Por ejemplo, en el Waldorf School of the Peninsula, un exclusivo centro educativo de la ciudad californiana de Mountain View al que asisten niños y niñas de progenitores que trabajan en la industria techie, tiene alejada por completo la tecnología digital de sus clases de educación primaria, y hace un uso muy escaso de ella en las de secundaria. En lugar de smartphones, tabletas y portátiles, el alumnado trabaja con papel, lápices y bolígrafos y pizarras, pero no electrónicas, sino de las de tiza de toda la vida.
La visión de Waldorf no es la única. Brightworks, en San Francisco, va más allá: aparte de carecer de tecnología digital, el alumnado trabaja en proyectos que desarrolla por su cuenta, y se prima la realización del trabajo manual y las salidas del centro para realizar excursiones con fines didácticos. Nada de pantallas.

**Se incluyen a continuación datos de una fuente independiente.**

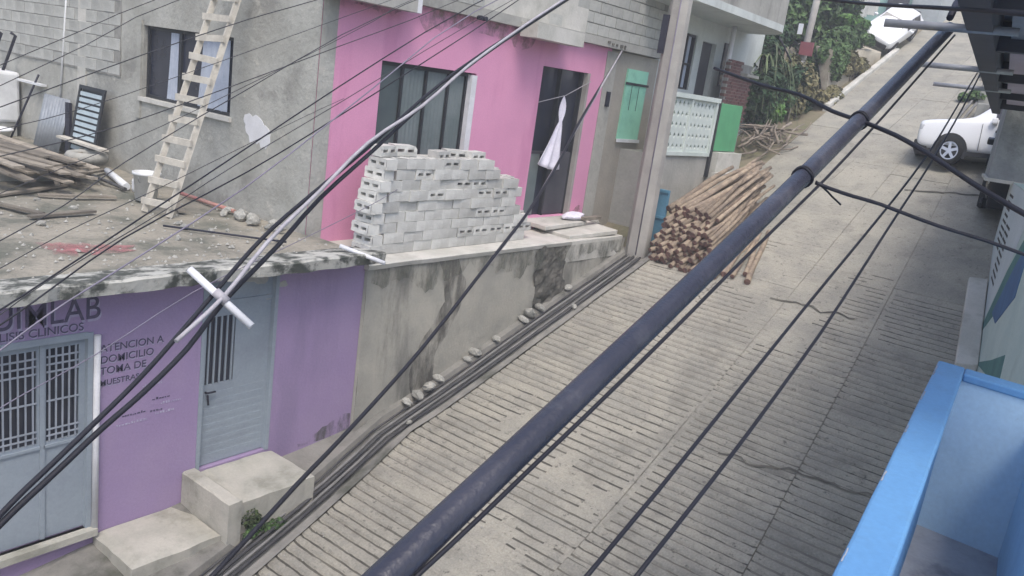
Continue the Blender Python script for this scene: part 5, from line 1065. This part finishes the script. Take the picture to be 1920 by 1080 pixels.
# ------------------------------------------------------------------ vehicles
def car(name, label, paint, suv=True):
    root = empty(name, (0, 0, 0), label, 'car')
    L = 4.35; W = .88
    # stations: x, z_low, z_belt, z_top, half width at belt, half width at top
    if suv: S = [(0, .45, .80, 1.00, .74, .62), (.03, .40, .88, 1.05, .84, .72), (.10, .36, .96, 1.08, .88, .76), (.35, .32, 1.02, 1.12, .89, .78), (.95, .30, 1.06, 1.17, .90, .80), (1.28, .30, 1.08, 1.22, .90, .78), (1.42, .30, 1.09, 1.34, .90, .72), (1.85, .30, 1.10, 1.70, .905, .67), (2.3, .30, 1.10, 1.77, .91, .66), (3.2, .30, 1.11, 1.77, .91, .66), (3.85, .32, 1.11, 1.72, .90, .66), (4.2, .36, 1.09, 1.50, .88, .66), (4.34, .42, 1.02, 1.10, .84, .66), (4.38, .50, .85, .92, .78, .60)]
    else: S = [(0, .40, .60, .70, .60, .48), (.12, .30, .74, .80, .76, .62), (.5, .26, .82, .88, .82, .70), (1.05, .25, .88, .96, .84, .70), (1.75, .25, .90, 1.36, .85, .60), (2.2, .25, .92, 1.44, .85, .58), (3.0, .25, .94, 1.44, .85, .58), (3.6, .27, .96, 1.34, .83, .58), (3.95, .30, .95, 1.02, .80, .58), (4.05, .42, .80, .84, .70, .50)]
    def half(st):
        x, zl, zb, zt, wb, wt = st
        return [(x, wb*.86, zl), (x, wb*.98, zl+.14), (x, wb*1.01, (zl+zb)*.5+.05), (x, wb, zb), (x, wb*.965, zb+.03), (x, wt+.02, zt-.05), (x, wt-.06, zt), (x, wt*.5, zt+.02), (x, 0, zt+.03)]
    vs = []; fs = []; n = 17
    for st in S:
        h = half(st); vs += h + [(x, -y, z) for x, y, z in h[-2::-1]]
    for i in range(len(S)-1):
        for j in range(n-1): fs.append((i*n+j, i*n+j+1, (i+1)*n+j+1, (i+1)*n+j))
    fs.append(tuple(range(n-1, -1, -1))); e = (len(S)-1)*n; fs.append(tuple(range(e, e+n)))
    fs += [(i*n, (i+1)*n, (i+1)*n+n-1, i*n+n-1) for i in range(len(S)-1)]
    b = MB().add(vs, fs, 0, True).build('body', paint, root, local=True)
    md = b.modifiers.new('s', 'SUBSURF'); md.levels = 1; md.render_levels = 2
    # glass panels a few millimetres proud of the body
    def pane(ia, ib, ja, jb, fa, fb, name, off=.012, m='glass_dark'):
        for s in (1, -1):
            q = MB()
            def P(i, j, f):
                A, B = half(S[i])[j], half(S[i+1])[j]; return Vector(A).lerp(Vector(B), f)
            def edge(i, f): 
                lo, hi = P(i, ja, f), P(i, jb, f); return lo.lerp(hi, .12), lo.lerp(hi, .90)
            ring = []
            a0, a1 = edge(ia, fa); c0, c1 = edge(ib, fb)
            pts = [a0, c0, c1, a1]; nn = (pts[1]-pts[0]).cross(pts[3]-pts[0]).normalized()
            if nn.y < 0: nn = -nn
            pts = [p + nn*off for p in pts]
            pts = [Vector((p.x, p.y*s, p.z)) for p in pts]
            back = [Vector((p.x, p.y - .02*s, p.z)) for p in pts]
            q.hexa([tuple(p) for p in back] + [tuple(p) for p in pts])
            q.build(name, m, root, local=True)
    k = 4 if suv else 3
    wx0, wx1 = (1.30, 1.84) if suv else (1.05, 1.75)
    def lin(x):
        for i in range(len(S)-1):
            if S[i][0] <= x <= S[i+1][0]: return i, (x-S[i][0])/(S[i+1][0]-S[i][0])
        return len(S)-2, 1.0
    for (a, c, nm) in (((1.80, 2.55, 'side_window'), (2.63, 3.35, 'side_window'), (3.42, 3.80, 'side_window')) if suv else ((1.72, 2.42, 'side_window'), (2.5, 3.3, 'side_window'))):
        i0, f0 = lin(a); i1, f1 = lin(c); pane(i0, i1, 4, 5, f0, f1, nm)
    # windscreen and rear screen
    def screen(xa, za, wa, xb, zb, wb, nm):
        q = [(xa, -wa, za), (xa, wa, za), (xb, wb, zb), (xb, -wb, zb)]; d = -.02 if xa < 2 else .02
        MB().hexa([(x-d, y, z-.02) for x, y, z in q] + [(x+d*.5, y, z+.015) for x, y, z in q]).build(nm, 'glass_dark', root, local=True)
    if suv: screen(1.38, 1.26, .72, 1.83, 1.66, .60, 'windscreen'); screen(4.22, 1.16, .62, 3.99, 1.52, .54, 'rear_screen')
    else: screen(1.12, .97, .66, 1.70, 1.32, .54, 'windscreen'); screen(3.90, 1.04, .56, 3.66, 1.30, .50, 'rear_screen')
    fx, rx = (.86, 3.45) if suv else (.78, 3.2); wr = .355 if suv else .30
    for x in (fx, rx):
        for s in (1, -1):
            yo = .94 if suv else .875
            w_ = MB(); n2 = 24; prof = [(wr*.62, -.10), (wr*.93, -.10), (wr, -.06), (wr, .06), (wr*.93, .10), (wr*.62, .10)]
            vv = [(x + r*math.cos(6.2832*q/n2), s*(yo-.10) + o_, .0 + wr + r*math.sin(6.2832*q/n2)) for r, o_ in prof for q in range(n2)]
            w_.add(vv, [(p*n2+q, p*n2+(q+1) % n2, (p+1)*n2+(q+1) % n2, (p+1)*n2+q) for p in range(5) for q in range(n2)], 0, True)
            w_.add([(x + wr*.62*math.cos(6.2832*q/n2), s*(yo-.07), wr + wr*.62*math.sin(6.2832*q/n2)) for q in range(n2)], [tuple(range(n2))])
            wh = w_.build('wheel', 'rubber', root, local=True)
            r_ = MB()
            for q in range(5):
                a = 6.2832*q/5 + .3; m = Matrix.Translation((x, s*(yo-.03), wr)) @ Matrix.Rotation(-a, 4, 'Y')
                r_.box((.03, -.015, -.035), (wr*.60, .015, .035), 0, m)
            for rr0, rr1 in ((wr*.54, wr*.64), (0, wr*.16)):
                ring = [(x + r*math.cos(6.2832*q/n2), s*(yo-.012), wr + r*math.sin(6.2832*q/n2)) for r in (rr0, rr1) for q in range(n2)]
                r_.add(ring, [(q, (q+1) % n2, n2+(q+1) % n2, n2+q) for q in range(n2)])
            r_.build('rim', 'rim_alloy', wh, local=True)
            ar = MB(); ya = s*(.925 if suv else .862); an = [-.45 + (3.1416+.9)*q/18 for q in range(19)]
            ring = [(x + r*math.cos(t), ya + dy*s, wr + r*math.sin(t)) for dy in (0, -.10) for r in (wr*.9, wr*1.2) for t in an]
            ar.add(ring, [(q, q+1, 19+q+1, 19+q) for q in range(18)] + [(19+q, 19+q+1, 57+q+1, 57+q) for q in range(18)])
            ar.build('wheel_arch', 'trim_dark', root, local=True)
    for s in (1, -1):
        MB().box((.06, s*.50-.13, .68 if suv else .60), (.24, s*.50+.13, .82 if suv else .72)).build('headlight', 'lamp_glass', root, local=True, bevel=.03)
        e = S[-1][0]; MB().box((e-.12, s*.62-.12, .80 if suv else .72), (e-.01 if suv else e-.02, s*.62+.12, 1.02 if suv else .86)).build('tail_light', 'lamp_red', root, local=True, bevel=.03)
        MB().box((1.72, s*(.97)-.09, 1.06 if suv else .92), (1.86, s*.97+.09, 1.2 if suv else 1.04)).build('mirror', paint, root, local=True, bevel=.03)
        if suv:
            MB().box((.05, min(s*.60, s*.875), .80), (.36, max(s*.60, s*.875), .95)).build('headlight', 'lamp_glass', root, local=True, bevel=.03)
            for xs_ in (1.52, 2.60, 3.30): MB().box((xs_, s*.905-.012, .42), (xs_+.012, s*.905+.012, 1.06)).build('door_seam', 'trim_dark', root, local=True)
            for xs_ in (2.36, 3.10): MB().box((xs_, s*.915-.02, .92), (xs_+.16, s*.915+.02, .95)).build('door_handle', 'trim_dark', root, local=True)
            MB().box((.01, s*.45-.3, .38), (.42, s*.62+.27*s, .60)).build('bumper_corner', 'trim_dark', root, local=True, bevel=.03) if False else None
        if suv: MB().box((.12, s*.89-.02, .26), (4.2, s*.89+.02, .37)).build('sill_trim', 'trim_dark', root, local=True)
    MB().box((-.04, -.80 if suv else -.62, .34), (.30 if suv else .10, .80 if suv else .62, .58)).build('bumper', 'trim_dark', root, local=True, bevel=.03)
    e = S[-1][0]; MB().box((e-.10, -.66, .36), (e+.03, .66, .56)).build('bumper', 'trim_dark', root, local=True, bevel=.03)
    return root
slope = math.atan(.323)
suv = car('parked_suv', 'white sport utility car, nose into the street, half hidden behind the eave', 'car_white')
suv.scale = (.86, .86, .96)
SUVX, SUVY = 22.15, 4.68
suv.rotation_euler = (-slope*.55, -.05, R(-82)); suv.location = (SUVX, SUVY, rz_(21.7)-.02)
dk_ = car('dark_car', 'black car parked tight behind the lettered white wall', 'car_dark')
dk_.rotation_euler = (0, -slope, R(9)); dk_.location = (19.2, 1.72, rz_(19.2))
hb_ = car('white_hatchback', 'white car tilted on the bank at the top of the street', 'car_white', False)
hb_.scale = (.74, .74, .74); hb_.location = (32.0, 9.15, rz_(32.0)+.10); hb_.rotation_euler = Euler((R(24), -slope-R(4), R(-4)))

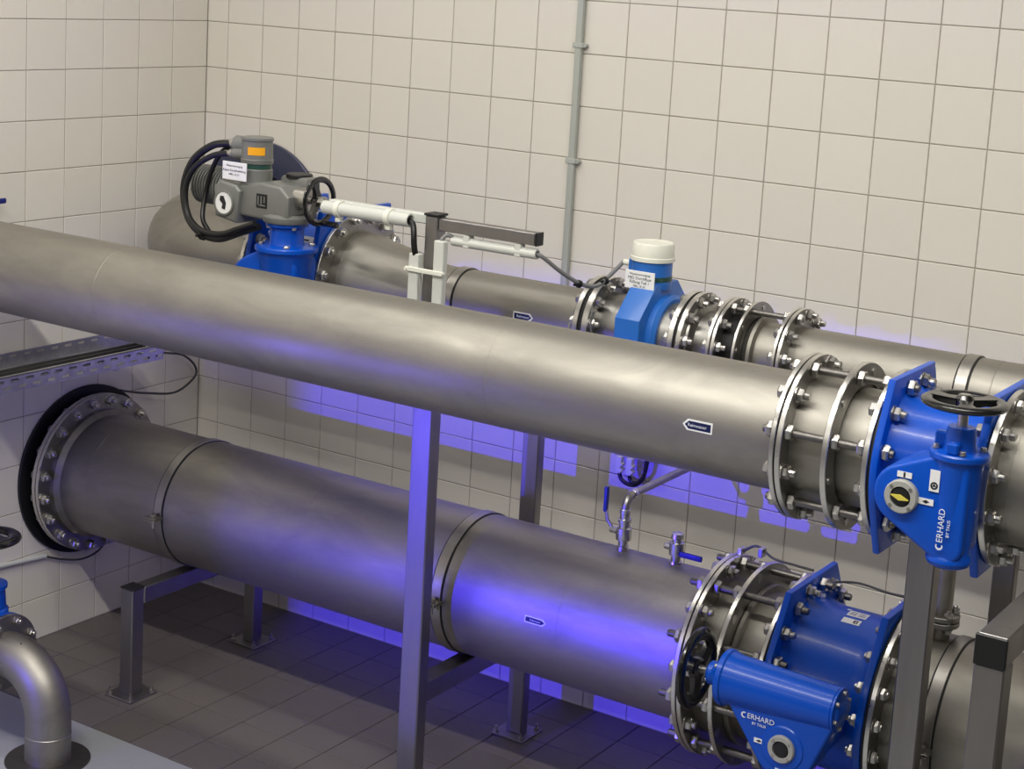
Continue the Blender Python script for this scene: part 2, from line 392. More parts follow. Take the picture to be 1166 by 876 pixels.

El juego y el aprendizaje natural son los factores que dominan este planteamiento educativo alternativo, que ha sido bautizado por algunos medios como “low-tech, high play”, y que, por ahora, ha sido el elegido por una serie de pioneros, como son los padres con empleos techies en Silicon Valley, que ven en este tipo de centros elitistas un vehículo para conseguir que sus retoños destaquen, en el mundo automatizado que se avecina (en su visión más distópica), sobre las masas tecno dependientes que pelearán por los escasos puestos de trabajo disponibles.
De acuerdo con dicha visión, estos niños y niñas que están siendo criados sin tecnología, en el aprendizaje lúdico e intuitivo, y en alguna medida, en el desarrollo de la destreza manual, serán los profesionales más demandados dentro de diez o veinte años, pues habrán adquirido las habilidades suaves o soft skills –como el pensamiento crítico o la creatividad- que requerirán los entornos de trabajo de la sociedad digital.
Aparte de esta versión posmoderna de la lucha de clases, lo cierto es que el tecno optimismo que ha impregnado la pedagogía a lo largo de los últimos veinte años se enfrenta en la actualidad con opiniones que plantean serias dudas sobre las ventajas de introducir extensivamente los dispositivos en las aulas. Quizá, después de todo, el objetivo de alcanzar la ratio de un ordenador o tableta por alumno no sea realmente tan deseable.
Ya sea impulsada por el entusiasmo futurista de los gurús digitales o por los intereses comerciales de los fabricantes de equipos y desarrolladores de software, esta tendencia se ha centrado en inundar de tecnología el sistema educativo -a veces sin un proyecto pedagógico serio detrás-, y probablemente, no tardaremos en conocer las consecuencias, buenas o malas, de dicho arrebato modernizador y vanguardista.
No resulta de extrañar que los propios creadores de tecnología no la quieran para la educación de sus hijos. En una entrevista que le hicieron en 2011 al propio Steve Jobs se le escapó que sus hijos jamás habían tocado un iPad. Bill y Melinda Gates también han educado a los suyos en un entorno más analógico que digital. Ellos son la élite digital, y son los que mejor que nadie comprenden los efectos y las implicaciones de la tecnología, de forma que se afanan por asegurar para sus hijos un futuro mejor que el que les espera al resto de los mortales tecnodependientes.